Something else is needed beyond concurrence. A “plus factor”. In Super Bock, there were indications of threats, punishments, and financial incentives (para 52). Where there are none, a parallelism of views or even concurrence of wills at given moments is not in itself evidence that the reseller gave up discretion, or accepted that it could not change its mind whenever it wanted.
Fourth, intermittent or inconsistent concurrence of views or wills is inadequate for a finding of agreement. Super Bock apparently involved a situation where “minimum resale prices are, in practice, followed by the distributors” and distributors “do not however apply other prices on their own initiative.” So, only *consistent and unswerving* compliance, across the board or without deviation, can be taken as expression of consent to be bound.
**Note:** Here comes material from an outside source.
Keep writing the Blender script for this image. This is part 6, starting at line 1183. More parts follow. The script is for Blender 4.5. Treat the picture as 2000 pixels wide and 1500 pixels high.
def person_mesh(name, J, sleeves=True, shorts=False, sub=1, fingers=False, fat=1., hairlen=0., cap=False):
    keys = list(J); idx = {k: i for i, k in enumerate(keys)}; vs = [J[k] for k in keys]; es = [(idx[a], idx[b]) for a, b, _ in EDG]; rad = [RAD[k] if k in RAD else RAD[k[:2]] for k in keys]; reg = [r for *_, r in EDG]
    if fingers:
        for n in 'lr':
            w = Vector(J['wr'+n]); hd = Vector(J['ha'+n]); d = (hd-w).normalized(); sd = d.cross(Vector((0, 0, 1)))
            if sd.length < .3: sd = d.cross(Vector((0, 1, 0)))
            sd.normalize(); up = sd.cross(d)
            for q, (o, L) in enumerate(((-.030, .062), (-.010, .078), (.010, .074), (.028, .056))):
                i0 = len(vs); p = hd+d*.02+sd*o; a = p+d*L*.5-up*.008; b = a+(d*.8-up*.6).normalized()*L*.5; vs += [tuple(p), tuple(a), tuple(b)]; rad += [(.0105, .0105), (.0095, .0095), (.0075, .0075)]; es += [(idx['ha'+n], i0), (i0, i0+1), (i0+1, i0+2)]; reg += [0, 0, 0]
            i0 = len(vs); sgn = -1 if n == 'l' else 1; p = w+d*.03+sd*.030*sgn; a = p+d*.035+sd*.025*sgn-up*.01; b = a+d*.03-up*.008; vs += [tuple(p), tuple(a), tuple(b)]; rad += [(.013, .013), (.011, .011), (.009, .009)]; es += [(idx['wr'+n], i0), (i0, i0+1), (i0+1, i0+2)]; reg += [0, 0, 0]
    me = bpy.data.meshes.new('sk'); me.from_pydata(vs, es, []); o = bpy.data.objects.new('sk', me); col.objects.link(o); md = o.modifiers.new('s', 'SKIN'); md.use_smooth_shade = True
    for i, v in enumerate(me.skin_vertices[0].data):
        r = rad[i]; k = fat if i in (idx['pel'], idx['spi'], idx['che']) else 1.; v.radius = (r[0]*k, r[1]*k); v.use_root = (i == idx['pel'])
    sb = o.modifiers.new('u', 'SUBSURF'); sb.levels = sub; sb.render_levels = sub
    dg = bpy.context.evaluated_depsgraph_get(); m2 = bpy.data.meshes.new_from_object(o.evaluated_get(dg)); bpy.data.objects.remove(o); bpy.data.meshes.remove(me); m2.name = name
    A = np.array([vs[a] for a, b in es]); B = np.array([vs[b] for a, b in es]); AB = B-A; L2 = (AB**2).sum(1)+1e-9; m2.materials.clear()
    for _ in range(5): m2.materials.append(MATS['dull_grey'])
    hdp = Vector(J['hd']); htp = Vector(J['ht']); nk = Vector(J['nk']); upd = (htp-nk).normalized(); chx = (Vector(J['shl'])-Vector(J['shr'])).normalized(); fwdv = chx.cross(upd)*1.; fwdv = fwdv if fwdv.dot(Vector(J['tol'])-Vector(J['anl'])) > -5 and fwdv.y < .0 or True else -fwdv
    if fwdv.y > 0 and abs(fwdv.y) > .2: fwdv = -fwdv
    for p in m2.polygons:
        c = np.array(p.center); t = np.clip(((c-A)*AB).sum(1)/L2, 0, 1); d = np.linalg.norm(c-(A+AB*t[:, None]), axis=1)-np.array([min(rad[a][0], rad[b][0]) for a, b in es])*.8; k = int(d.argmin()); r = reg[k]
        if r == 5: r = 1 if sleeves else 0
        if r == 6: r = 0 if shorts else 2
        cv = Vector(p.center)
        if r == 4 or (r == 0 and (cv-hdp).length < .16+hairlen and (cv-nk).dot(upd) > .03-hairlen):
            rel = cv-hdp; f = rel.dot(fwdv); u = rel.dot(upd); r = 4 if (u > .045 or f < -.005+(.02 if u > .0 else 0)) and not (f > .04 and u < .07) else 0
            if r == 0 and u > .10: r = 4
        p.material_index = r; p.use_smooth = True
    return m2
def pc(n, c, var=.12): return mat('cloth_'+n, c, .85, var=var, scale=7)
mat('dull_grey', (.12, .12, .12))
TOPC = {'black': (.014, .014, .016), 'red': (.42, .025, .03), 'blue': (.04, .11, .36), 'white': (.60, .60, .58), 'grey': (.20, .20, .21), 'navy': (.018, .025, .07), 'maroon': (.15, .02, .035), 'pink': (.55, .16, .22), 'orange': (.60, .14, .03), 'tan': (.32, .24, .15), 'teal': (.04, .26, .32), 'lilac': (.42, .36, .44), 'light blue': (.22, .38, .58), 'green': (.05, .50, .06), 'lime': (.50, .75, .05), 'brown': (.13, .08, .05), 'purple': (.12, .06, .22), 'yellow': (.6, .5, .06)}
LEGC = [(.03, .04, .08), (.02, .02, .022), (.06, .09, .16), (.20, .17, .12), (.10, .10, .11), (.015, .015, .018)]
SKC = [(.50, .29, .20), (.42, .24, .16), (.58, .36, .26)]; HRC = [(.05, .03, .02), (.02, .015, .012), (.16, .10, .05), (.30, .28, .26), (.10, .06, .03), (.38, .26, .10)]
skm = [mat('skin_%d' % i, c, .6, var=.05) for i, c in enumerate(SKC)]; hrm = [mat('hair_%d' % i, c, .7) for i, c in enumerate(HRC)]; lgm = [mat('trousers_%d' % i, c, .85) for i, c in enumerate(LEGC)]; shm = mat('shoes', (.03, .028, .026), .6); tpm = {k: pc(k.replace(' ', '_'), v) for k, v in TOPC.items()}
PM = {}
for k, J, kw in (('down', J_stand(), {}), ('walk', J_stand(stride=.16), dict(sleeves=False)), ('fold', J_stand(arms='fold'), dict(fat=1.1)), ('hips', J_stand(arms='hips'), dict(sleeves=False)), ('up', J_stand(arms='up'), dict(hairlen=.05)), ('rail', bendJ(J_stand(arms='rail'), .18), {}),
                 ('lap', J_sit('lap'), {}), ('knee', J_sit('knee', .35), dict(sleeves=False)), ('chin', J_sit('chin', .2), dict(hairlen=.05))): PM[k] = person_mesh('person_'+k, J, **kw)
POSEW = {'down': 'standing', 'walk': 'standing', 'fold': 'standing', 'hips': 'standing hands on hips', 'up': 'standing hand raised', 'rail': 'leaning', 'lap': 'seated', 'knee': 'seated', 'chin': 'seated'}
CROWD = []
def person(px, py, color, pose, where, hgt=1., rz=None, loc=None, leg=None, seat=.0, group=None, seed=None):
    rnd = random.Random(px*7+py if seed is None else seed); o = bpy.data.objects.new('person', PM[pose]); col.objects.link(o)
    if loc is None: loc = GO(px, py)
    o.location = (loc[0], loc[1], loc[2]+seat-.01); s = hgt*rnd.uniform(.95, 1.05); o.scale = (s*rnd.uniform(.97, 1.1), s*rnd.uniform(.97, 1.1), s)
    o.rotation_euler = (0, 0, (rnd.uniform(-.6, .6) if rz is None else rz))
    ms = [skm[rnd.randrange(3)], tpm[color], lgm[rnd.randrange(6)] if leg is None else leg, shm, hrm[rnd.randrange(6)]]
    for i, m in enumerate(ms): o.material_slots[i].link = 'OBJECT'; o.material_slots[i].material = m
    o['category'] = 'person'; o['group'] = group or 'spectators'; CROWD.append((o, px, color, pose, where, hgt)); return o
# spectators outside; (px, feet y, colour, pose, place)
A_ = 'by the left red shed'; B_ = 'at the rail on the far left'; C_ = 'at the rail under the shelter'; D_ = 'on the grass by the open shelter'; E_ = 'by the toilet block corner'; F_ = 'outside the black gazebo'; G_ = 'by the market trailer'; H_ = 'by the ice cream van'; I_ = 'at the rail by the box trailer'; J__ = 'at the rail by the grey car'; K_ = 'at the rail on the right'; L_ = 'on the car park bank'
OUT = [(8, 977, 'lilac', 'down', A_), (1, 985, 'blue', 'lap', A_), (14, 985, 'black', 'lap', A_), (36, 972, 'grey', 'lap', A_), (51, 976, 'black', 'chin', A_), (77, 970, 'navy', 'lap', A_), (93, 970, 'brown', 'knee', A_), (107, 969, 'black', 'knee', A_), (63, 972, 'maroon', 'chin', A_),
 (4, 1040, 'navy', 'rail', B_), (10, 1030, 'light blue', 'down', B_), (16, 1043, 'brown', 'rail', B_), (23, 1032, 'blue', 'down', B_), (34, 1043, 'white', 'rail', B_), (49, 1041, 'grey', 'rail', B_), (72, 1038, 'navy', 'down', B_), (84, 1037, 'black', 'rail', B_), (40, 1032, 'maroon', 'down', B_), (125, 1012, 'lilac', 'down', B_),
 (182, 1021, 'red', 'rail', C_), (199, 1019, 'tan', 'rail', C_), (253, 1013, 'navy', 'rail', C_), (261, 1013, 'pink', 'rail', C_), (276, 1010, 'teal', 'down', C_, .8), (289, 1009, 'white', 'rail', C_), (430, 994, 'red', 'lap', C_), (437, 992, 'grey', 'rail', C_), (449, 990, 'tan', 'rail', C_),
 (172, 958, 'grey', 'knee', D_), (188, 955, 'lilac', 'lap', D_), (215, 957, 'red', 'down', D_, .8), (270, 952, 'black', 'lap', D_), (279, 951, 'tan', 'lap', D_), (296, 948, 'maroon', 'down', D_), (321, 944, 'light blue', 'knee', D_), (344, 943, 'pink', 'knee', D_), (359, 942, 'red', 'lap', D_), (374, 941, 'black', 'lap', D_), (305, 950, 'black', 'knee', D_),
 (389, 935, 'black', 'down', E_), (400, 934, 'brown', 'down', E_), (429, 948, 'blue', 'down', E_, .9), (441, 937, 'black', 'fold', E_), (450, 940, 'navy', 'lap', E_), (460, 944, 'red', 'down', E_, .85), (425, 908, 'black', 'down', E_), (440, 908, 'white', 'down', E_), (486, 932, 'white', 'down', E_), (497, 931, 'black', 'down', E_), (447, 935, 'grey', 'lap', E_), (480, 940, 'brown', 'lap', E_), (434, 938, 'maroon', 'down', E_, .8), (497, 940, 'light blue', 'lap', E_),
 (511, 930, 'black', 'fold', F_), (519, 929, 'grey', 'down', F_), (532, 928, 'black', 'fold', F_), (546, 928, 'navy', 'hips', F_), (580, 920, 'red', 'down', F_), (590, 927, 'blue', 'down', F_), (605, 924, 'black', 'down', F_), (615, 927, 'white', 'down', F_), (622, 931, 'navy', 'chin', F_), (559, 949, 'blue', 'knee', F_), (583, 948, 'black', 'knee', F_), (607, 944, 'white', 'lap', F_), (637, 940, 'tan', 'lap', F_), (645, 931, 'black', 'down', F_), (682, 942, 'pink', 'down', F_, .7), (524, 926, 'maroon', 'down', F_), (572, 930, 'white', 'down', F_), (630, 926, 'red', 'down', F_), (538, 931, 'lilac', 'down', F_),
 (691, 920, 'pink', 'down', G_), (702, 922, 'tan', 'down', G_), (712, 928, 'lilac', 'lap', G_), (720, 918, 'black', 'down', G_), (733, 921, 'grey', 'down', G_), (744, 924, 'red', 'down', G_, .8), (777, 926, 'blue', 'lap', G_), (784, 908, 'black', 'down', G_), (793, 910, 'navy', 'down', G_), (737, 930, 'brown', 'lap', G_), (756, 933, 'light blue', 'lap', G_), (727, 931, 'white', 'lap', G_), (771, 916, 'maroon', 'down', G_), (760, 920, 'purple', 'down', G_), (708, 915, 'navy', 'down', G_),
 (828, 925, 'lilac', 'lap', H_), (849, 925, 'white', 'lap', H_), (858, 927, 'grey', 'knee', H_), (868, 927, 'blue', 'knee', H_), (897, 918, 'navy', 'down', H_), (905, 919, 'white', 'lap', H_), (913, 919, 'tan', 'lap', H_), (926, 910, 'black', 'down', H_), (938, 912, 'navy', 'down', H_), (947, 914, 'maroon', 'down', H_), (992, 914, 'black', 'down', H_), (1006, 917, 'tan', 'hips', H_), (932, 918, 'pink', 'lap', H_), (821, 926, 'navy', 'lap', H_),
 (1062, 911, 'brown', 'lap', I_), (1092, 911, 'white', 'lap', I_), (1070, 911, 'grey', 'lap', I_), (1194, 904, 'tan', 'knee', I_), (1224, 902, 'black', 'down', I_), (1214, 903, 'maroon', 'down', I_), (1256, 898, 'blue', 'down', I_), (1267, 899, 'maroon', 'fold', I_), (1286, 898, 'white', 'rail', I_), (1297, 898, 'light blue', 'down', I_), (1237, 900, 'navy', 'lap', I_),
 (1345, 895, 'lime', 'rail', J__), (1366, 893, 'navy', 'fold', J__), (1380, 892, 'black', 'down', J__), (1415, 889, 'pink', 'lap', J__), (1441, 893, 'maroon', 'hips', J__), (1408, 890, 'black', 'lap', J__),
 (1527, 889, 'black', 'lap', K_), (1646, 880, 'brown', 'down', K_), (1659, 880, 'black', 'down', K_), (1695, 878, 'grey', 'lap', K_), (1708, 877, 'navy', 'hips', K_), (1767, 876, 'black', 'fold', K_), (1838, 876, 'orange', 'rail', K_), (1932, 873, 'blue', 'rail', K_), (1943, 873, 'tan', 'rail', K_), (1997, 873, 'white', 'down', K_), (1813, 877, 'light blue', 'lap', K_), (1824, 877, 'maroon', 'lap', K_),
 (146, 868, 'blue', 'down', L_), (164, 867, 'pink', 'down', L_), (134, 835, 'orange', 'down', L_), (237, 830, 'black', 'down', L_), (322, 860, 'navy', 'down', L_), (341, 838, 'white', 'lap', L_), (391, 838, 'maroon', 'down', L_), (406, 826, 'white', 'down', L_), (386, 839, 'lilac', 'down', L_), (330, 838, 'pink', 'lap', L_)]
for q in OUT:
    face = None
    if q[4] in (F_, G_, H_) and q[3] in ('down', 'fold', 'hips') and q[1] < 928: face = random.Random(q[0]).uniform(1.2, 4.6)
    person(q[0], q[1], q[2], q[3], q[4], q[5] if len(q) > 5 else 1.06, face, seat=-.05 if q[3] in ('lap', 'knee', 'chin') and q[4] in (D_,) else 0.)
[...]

To conclude, I would amend your golden rule #1 so as not to confuse concurrence and contract, and not to confuse existence of a contract and the content, by adding
“……an apparently unilateral act or conduct may constitute an agreement when the specific circumstances of the case attest to explicit or tacit acquiescence, for instance, because the prices a supplier regularly transmits to its distributors are *consistently* complied with by the latter (paras 44-52) *and there are statements or objective indications that the reseller accepted that it could not change its mind and deviate from the RRP at will, or evidence of threats, punishments, and financial incentives by the supplier*”.
This is consistent with your second golden rule that indicia may be evidence “where no alternative reasonable explanation is put forward”. The alternative interpretation could be that the reseller in their own interest concluded that the RRP was the right price at that time, without giving up discretion and without accepting to be bound forever after, and was not forced or induced to stay at the recommended level.